How it was written

 

During those three years I gathered together information from a variety of sources. My research was given an unexpected boost by the good fortune I had to come to know, upon my return from Lithuania and Estonia in May 1995, a Lithuanian Jew which had emigrated to Israel and written a book on the Jewish resistance movement in Lithuania between 1941 and 1944. This individual had, in November 1943 been imprisoned in the Ninth Fort in Kaunas (it was to this prison, a "factory of death", that the deportees of Convoy 73 would be sent a few months later), where he had organised, against all odds, a spectacular escape during Christmas of 1943 which had allowed 64 people to regain their freedom.

Having read his extraordinary story in English, I decided that I should translate it into French so that a wider audience in France could know of the atrocities committed by the Lithuanians during the Second World War. To recount the story of this translation and all that followed from it would require an entire book in itself. Suffice to say that I did it for no payment but simply in consideration of my father's memory, a task made harder by the language difficulties this posed.

With the assistance of the book's author (through the intermediary of the fax machine since I was only able to meet him some three years later), I was able to discover from direct eye-witness sources unpublished information concerning the fate of those Jews sent from France to Kaunas in May 1944 which over-turned, at least in part, the version of events accepted and retold after the war.

My meeting with the author and my knowledge of his book lead, after some further developments, to a third voyage to the Baltic States in August / September 1998 the story of which is also told in "We are 900 Frenchmen". On this occasion, I agreed upon our return to take responsibility for the writing and production of the " small booklet" planned three years previously.

I had in mind a publication about fifty pages in length, which I would present as a gift to the twenty or so friends who has taken part in the various journeys.
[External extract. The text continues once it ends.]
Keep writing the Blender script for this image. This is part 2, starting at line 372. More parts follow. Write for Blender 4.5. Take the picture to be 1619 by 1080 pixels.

I envisaged that it would be finished by the end of 1998.

But I had not counted on news spreading through word of mouth. After a few months, other families, put on to me by relatives and friends, far and near, began to communicate with me by a variety of sources but all with one purpose, to add the biography of their loved one in our "short booklet" The unexpected avalanche of extra biographies made it impossible to stick to my self-imposed dead-line.

For six months, I worked alone in front of my computer, assisted only by a handful of friends from our group who corrected and proof-read my drafts. I am neither author nor publisher but simply a grandmother with six children and sixteen grand children and a former (efficient!) secretary: my motivation is my sense of duty to the memory of my father and those who travelled with him. I wrote somewhere towards the end of "We 900 Frenchmen" of the suffering I endured in transcribing these biographies and how, on many occasions, I come close to abandoning the heavy task I had set myself.

But I must emphasise that even if I was primarily responsible for the book's realisation, it would never have seen the light of day had it not been for the contributions of my friends, along with their photographs and documents. The book is a collective effort in which have assisted those men and women named in it. The same approach will be followed for the second volume.

After having finished writing the first section of our "short booklet" and having added the 48 biographies submitted to me, I began to number the pages. Unbelievably, these came to 440: we had produced a book in the true sense of the word. No one in our group, least of all myself, had expected this. Each person had ordered in advance a specified number of copies, and I had given instructions for 350 to be printed (by laser photocopy) since, as I have already mentioned, I am not a professional author and have no financial backing.

Here I must digress slightly: it was my express wish that I bear the cost of producing the proofs of the book (enlargement and reduction of photographs and documents, paper and ink for my printer and photocopier, postage and telephone charges etc.). My only request was a contribution to printing costs. The book could not give rise to any financial profit whatsoever.